Revelation 3:20 also teaches this. Jesus speaks to the lukewarm church of Laodicea to call them into passionate fellowship with him. Tragically he is on the outside and knocking to get in. But he makes a tremendous promise to all his people. If any one of us should hear his voice while he is knocking and open the door, he will come in and eat with that person and he with him. He promises to enter… to come within the deepest part of our souls. This is a promise of intimate fellowship, for the image of eating clearly depicts a close relationship. Jesus said to his apostles the night before he died for their sins, “I have eagerly desired to eat this Passover with you before I suffer” (Luke 22:15). His statement is extremely intense in the original language, a word doubled in the Greek as if to say, “With the greatest passion I have yearned for this meal.”
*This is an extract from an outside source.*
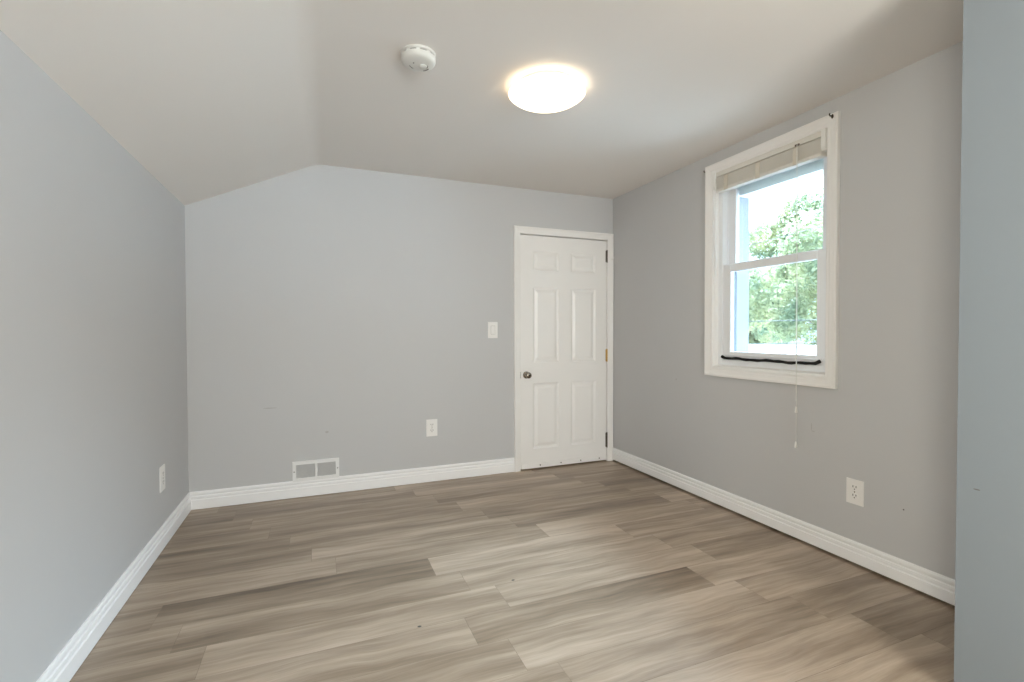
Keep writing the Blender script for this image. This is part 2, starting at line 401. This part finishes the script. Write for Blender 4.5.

Tragically, there is none of us on earth who can match his passion, to have the same desire for fellowship with him as he desires to have with us. Therefore, Revelation 3:20 is a constantly upward call of God toward greater and greater intimacy with Christ. Within the verse itself, Jesus felt the necessity to be redundant: “I will eat with him, and he with me.” Why say it twice, if not to show the intensity of his desire to feast with us?!

So, prayer is the way by which we can spiritually feast with God and with Christ. We can invite him into our minds and hearts deeper and deeper. We can present our hunger to him to let him satisfy it with all that he is. We can eat with him, and he can eat with us. And though it is a tiny fraction of the full inheritance of feasting we will have in heaven, it is worth pursuing now, daily, through Christ, by his Spirit.